### Task to complete
Repeat the material in full. Keep every line exactly as it is.

### Information provided
** BEGIN **
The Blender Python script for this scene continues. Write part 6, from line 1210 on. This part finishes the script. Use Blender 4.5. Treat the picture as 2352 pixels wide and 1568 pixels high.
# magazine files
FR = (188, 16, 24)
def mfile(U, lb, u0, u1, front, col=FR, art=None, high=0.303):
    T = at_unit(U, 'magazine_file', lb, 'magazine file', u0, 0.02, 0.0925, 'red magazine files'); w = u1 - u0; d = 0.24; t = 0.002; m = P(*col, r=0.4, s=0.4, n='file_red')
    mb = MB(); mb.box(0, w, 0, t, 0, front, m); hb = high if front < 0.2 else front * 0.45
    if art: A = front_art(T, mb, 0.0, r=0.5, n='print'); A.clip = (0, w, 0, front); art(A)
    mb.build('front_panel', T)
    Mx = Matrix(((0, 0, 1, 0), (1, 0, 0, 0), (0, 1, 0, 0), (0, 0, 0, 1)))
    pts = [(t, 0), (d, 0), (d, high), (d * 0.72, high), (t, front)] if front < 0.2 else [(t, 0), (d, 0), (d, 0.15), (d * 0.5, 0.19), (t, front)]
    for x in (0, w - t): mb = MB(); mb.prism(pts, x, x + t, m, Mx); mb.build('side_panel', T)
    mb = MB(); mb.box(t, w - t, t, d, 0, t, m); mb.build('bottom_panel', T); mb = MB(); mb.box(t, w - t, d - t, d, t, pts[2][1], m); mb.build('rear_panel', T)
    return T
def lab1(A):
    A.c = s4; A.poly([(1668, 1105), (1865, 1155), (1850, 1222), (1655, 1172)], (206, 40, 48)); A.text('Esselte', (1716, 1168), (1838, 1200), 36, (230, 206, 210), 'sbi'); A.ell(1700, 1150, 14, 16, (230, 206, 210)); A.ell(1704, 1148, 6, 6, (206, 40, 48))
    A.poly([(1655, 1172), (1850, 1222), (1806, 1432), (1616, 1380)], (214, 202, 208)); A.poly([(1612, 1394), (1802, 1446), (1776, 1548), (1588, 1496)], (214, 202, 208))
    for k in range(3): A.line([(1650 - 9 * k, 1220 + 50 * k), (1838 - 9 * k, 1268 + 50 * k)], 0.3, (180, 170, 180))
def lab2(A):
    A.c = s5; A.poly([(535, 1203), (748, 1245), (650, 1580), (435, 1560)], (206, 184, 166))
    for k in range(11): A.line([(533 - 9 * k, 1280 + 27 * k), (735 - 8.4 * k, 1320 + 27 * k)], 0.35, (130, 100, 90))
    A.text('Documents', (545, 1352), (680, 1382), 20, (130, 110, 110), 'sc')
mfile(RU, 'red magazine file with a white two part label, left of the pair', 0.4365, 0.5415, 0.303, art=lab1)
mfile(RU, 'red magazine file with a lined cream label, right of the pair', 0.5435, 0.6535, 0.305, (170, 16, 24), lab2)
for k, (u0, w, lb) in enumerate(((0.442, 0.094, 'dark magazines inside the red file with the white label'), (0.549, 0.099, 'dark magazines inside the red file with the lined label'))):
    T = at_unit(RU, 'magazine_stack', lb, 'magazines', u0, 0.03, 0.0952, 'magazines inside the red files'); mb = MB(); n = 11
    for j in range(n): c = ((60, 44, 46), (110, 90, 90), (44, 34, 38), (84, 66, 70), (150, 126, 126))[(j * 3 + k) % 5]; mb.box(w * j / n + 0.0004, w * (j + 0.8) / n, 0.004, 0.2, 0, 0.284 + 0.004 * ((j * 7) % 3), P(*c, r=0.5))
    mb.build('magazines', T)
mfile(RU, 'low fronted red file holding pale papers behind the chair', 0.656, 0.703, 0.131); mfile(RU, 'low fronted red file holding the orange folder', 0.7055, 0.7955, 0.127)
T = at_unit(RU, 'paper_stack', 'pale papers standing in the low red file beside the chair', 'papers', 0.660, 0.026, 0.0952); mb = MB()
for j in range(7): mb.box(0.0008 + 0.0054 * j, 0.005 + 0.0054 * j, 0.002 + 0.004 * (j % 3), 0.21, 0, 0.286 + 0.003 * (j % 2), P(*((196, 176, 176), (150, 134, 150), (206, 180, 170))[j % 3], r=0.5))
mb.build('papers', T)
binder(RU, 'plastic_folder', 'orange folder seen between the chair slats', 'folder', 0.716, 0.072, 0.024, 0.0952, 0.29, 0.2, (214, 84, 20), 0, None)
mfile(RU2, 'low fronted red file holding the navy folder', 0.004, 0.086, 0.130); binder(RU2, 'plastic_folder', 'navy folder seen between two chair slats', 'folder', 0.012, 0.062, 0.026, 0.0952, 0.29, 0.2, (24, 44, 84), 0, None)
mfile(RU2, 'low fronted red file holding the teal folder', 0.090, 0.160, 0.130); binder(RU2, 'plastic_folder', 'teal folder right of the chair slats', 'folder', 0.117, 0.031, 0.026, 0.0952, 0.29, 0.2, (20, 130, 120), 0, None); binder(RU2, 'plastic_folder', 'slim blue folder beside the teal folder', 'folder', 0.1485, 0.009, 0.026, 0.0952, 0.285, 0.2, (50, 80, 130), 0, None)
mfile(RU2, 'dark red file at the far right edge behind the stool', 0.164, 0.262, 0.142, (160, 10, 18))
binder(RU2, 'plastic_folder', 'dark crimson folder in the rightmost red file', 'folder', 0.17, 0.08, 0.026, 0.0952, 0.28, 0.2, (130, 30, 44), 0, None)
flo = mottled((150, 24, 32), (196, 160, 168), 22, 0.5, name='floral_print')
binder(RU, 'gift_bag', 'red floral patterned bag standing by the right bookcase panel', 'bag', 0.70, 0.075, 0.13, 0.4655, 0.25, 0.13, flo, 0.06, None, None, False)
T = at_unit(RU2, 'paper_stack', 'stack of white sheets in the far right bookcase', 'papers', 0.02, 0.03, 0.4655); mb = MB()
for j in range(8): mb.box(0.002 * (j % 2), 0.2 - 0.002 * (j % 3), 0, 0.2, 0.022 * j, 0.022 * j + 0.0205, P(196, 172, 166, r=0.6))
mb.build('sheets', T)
** END **
### Solved exercise
The Blender Python script for this scene continues. Write part 6, from line 1210 on. This part finishes the script. Use Blender 4.5. Treat the picture as 2352 pixels wide and 1568 pixels high.
# magazine files
FR = (188, 16, 24)
def mfile(U, lb, u0, u1, front, col=FR, art=None, high=0.303):
    T = at_unit(U, 'magazine_file', lb, 'magazine file', u0, 0.02, 0.0925, 'red magazine files'); w = u1 - u0; d = 0.24; t = 0.002; m = P(*col, r=0.4, s=0.4, n='file_red')
    mb = MB(); mb.box(0, w, 0, t, 0, front, m); hb = high if front < 0.2 else front * 0.45
    if art: A = front_art(T, mb, 0.0, r=0.5, n='print'); A.clip = (0, w, 0, front); art(A)
    mb.build('front_panel', T)
    Mx = Matrix(((0, 0, 1, 0), (1, 0, 0, 0), (0, 1, 0, 0), (0, 0, 0, 1)))
    pts = [(t, 0), (d, 0), (d, high), (d * 0.72, high), (t, front)] if front < 0.2 else [(t, 0), (d, 0), (d, 0.15), (d * 0.5, 0.19), (t, front)]
    for x in (0, w - t): mb = MB(); mb.prism(pts, x, x + t, m, Mx); mb.build('side_panel', T)
    mb = MB(); mb.box(t, w - t, t, d, 0, t, m); mb.build('bottom_panel', T); mb = MB(); mb.box(t, w - t, d - t, d, t, pts[2][1], m); mb.build('rear_panel', T)
    return T
def lab1(A):
    A.c = s4; A.poly([(1668, 1105), (1865, 1155), (1850, 1222), (1655, 1172)], (206, 40, 48)); A.text('Esselte', (1716, 1168), (1838, 1200), 36, (230, 206, 210), 'sbi'); A.ell(1700, 1150, 14, 16, (230, 206, 210)); A.ell(1704, 1148, 6, 6, (206, 40, 48))
    A.poly([(1655, 1172), (1850, 1222), (1806, 1432), (1616, 1380)], (214, 202, 208)); A.poly([(1612, 1394), (1802, 1446), (1776, 1548), (1588, 1496)], (214, 202, 208))
    for k in range(3): A.line([(1650 - 9 * k, 1220 + 50 * k), (1838 - 9 * k, 1268 + 50 * k)], 0.3, (180, 170, 180))
def lab2(A):
    A.c = s5; A.poly([(535, 1203), (748, 1245), (650, 1580), (435, 1560)], (206, 184, 166))
    for k in range(11): A.line([(533 - 9 * k, 1280 + 27 * k), (735 - 8.4 * k, 1320 + 27 * k)], 0.35, (130, 100, 90))
    A.text('Documents', (545, 1352), (680, 1382), 20, (130, 110, 110), 'sc')
mfile(RU, 'red magazine file with a white two part label, left of the pair', 0.4365, 0.5415, 0.303, art=lab1)
mfile(RU, 'red magazine file with a lined cream label, right of the pair', 0.5435, 0.6535, 0.305, (170, 16, 24), lab2)
for k, (u0, w, lb) in enumerate(((0.442, 0.094, 'dark magazines inside the red file with the white label'), (0.549, 0.099, 'dark magazines inside the red file with the lined label'))):
    T = at_unit(RU, 'magazine_stack', lb, 'magazines', u0, 0.03, 0.0952, 'magazines inside the red files'); mb = MB(); n = 11
    for j in range(n): c = ((60, 44, 46), (110, 90, 90), (44, 34, 38), (84, 66, 70), (150, 126, 126))[(j * 3 + k) % 5]; mb.box(w * j / n + 0.0004, w * (j + 0.8) / n, 0.004, 0.2, 0, 0.284 + 0.004 * ((j * 7) % 3), P(*c, r=0.5))
    mb.build('magazines', T)
mfile(RU, 'low fronted red file holding pale papers behind the chair', 0.656, 0.703, 0.131); mfile(RU, 'low fronted red file holding the orange folder', 0.7055, 0.7955, 0.127)
T = at_unit(RU, 'paper_stack', 'pale papers standing in the low red file beside the chair', 'papers', 0.660, 0.026, 0.0952); mb = MB()
for j in range(7): mb.box(0.0008 + 0.0054 * j, 0.005 + 0.0054 * j, 0.002 + 0.004 * (j % 3), 0.21, 0, 0.286 + 0.003 * (j % 2), P(*((196, 176, 176), (150, 134, 150), (206, 180, 170))[j % 3], r=0.5))
mb.build('papers', T)
binder(RU, 'plastic_folder', 'orange folder seen between the chair slats', 'folder', 0.716, 0.072, 0.024, 0.0952, 0.29, 0.2, (214, 84, 20), 0, None)
mfile(RU2, 'low fronted red file holding the navy folder', 0.004, 0.086, 0.130); binder(RU2, 'plastic_folder', 'navy folder seen between two chair slats', 'folder', 0.012, 0.062, 0.026, 0.0952, 0.29, 0.2, (24, 44, 84), 0, None)
mfile(RU2, 'low fronted red file holding the teal folder', 0.090, 0.160, 0.130); binder(RU2, 'plastic_folder', 'teal folder right of the chair slats', 'folder', 0.117, 0.031, 0.026, 0.0952, 0.29, 0.2, (20, 130, 120), 0, None); binder(RU2, 'plastic_folder', 'slim blue folder beside the teal folder', 'folder', 0.1485, 0.009, 0.026, 0.0952, 0.285, 0.2, (50, 80, 130), 0, None)
mfile(RU2, 'dark red file at the far right edge behind the stool', 0.164, 0.262, 0.142, (160, 10, 18))
binder(RU2, 'plastic_folder', 'dark crimson folder in the rightmost red file', 'folder', 0.17, 0.08, 0.026, 0.0952, 0.28, 0.2, (130, 30, 44), 0, None)
flo = mottled((150, 24, 32), (196, 160, 168), 22, 0.5, name='floral_print')
binder(RU, 'gift_bag', 'red floral patterned bag standing by the right bookcase panel', 'bag', 0.70, 0.075, 0.13, 0.4655, 0.25, 0.13, flo, 0.06, None, None, False)
T = at_unit(RU2, 'paper_stack', 'stack of white sheets in the far right bookcase', 'papers', 0.02, 0.03, 0.4655); mb = MB()
for j in range(8): mb.box(0.002 * (j % 2), 0.2 - 0.002 * (j % 3), 0, 0.2, 0.022 * j, 0.022 * j + 0.0205, P(196, 172, 166, r=0.6))
mb.build('sheets', T)